The Skorba homes are remarkably sophisticated; two storey dwellings with separate rooms built from the local limestone. It underlined for me  that the basic design of our homes hasn't changed that much and I feel that this will remain the case for the twenty first century at least. The elements more subject to change are linked by four Cs: choice, convenience, comfort and climate.

Virtual reality is already helping developers choose and test the configuration of schemes and units off-site, ironing out problems before construction starts. Technology will facilitate the real-time collaboration of the many professionals involved in a development and it will also enable communities to more easily understand what is proposed and give their input. Virtual reality will also reach more widely into home selection and design. Future proofing and flexibility will drive innovation. When once choice might have been provided over carpets and worktop finishes, it will extend, for example, into where the walls can be placed, allowing to adapt the space to their particular requirements.

Technology will also increase the speed at which we search for a property, create faster access to a wider choice of finance and automate the way both owner and occupier manage a tenancy. From the information they hold on tenants, owners will be able to suggest what property might best suit their next move, helping build loyalty and enhancing the customer experience. However with the opportunity comes the risk of data management. Owners of multiple units will also be owners of large quantities of data. The changes to data protection regulation of 2018 demand much more careful handling of personal information and recent legal cases have shown that the supervisory authorities are not afraid of flexing their enforcement and fining powers.

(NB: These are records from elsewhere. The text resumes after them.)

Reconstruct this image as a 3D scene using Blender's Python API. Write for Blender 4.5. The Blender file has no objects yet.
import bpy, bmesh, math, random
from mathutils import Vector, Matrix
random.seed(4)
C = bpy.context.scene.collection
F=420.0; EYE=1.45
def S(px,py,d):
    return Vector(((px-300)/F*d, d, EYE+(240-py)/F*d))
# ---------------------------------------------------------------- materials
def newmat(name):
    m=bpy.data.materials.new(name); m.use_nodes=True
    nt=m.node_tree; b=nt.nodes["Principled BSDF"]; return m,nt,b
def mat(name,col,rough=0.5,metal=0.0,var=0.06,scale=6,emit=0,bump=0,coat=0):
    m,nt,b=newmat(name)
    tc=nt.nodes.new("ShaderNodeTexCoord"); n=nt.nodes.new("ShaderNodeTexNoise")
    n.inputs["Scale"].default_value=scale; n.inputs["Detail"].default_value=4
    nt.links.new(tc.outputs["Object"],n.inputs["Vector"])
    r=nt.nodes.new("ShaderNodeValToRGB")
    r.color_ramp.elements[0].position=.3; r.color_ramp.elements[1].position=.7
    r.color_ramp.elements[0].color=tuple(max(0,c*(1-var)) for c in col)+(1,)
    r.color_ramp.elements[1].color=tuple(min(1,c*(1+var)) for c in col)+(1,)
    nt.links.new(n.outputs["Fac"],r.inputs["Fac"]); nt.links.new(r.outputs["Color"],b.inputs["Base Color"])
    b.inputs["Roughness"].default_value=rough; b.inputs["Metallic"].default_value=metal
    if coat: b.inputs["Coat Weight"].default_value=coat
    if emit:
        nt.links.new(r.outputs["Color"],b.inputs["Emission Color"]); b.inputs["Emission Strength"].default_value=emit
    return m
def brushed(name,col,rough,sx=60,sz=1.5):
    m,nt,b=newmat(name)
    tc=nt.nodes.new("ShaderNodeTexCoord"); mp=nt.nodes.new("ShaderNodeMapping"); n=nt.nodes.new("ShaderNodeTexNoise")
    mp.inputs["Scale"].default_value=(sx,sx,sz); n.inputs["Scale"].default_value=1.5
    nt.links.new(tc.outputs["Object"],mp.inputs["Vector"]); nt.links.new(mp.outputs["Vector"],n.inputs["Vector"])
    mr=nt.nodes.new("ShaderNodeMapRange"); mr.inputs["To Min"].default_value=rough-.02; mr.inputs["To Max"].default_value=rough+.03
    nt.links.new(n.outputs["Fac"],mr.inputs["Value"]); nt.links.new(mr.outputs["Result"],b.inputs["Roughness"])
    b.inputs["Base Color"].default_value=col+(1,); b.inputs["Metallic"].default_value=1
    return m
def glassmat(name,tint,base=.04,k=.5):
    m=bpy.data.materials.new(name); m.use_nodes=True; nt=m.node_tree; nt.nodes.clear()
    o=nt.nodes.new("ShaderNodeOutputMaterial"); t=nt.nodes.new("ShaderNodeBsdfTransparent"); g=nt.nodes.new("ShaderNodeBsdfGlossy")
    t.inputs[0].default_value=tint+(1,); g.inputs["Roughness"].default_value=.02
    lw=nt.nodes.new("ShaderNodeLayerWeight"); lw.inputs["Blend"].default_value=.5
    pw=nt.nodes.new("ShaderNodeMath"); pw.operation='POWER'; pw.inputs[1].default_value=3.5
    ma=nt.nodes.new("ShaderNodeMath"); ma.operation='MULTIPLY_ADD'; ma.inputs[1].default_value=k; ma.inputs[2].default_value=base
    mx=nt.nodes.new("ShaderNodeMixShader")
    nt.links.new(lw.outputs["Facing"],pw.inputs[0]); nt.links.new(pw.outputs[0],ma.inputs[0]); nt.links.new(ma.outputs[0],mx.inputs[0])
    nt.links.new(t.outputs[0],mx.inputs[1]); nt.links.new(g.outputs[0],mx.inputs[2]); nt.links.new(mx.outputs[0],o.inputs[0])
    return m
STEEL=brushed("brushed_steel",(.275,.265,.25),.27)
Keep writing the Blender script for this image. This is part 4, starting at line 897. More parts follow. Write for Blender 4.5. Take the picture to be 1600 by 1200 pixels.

Space will be at a premium so changes in design will try to create the illusion of greater room. Glass, so extensively used in office construction, will become more widespread in the use of outer walls. The introduction of the outside to the inside, more green space, more sensitive and personalised temperature control – again applied in many new offices, will also come to the home. There will be increasing emphasis on well being, both for the individual and for the environment, and these changes respond to those trends. Waste water and rain drainage will be seen as commodities and will need to be collected. Less car ownership means more deliveries to the home, with consequent changes to outside storage facilities.

And when it comes to moving in, the internet of things will help speed up what are currently frustrating processes. Drones can support immediate wi-fi connection. Cableless and switchless will become the norm. Utility contracts will be more associated with individual and less with the property, becoming more portable and transferable.

However technology changes the way our homes work, we and the Neolithic residents of Skoba, share many fundamental requirements. The concept of home as a place of security, sanctuary and somewhere to share our life as part of a community remains a constant.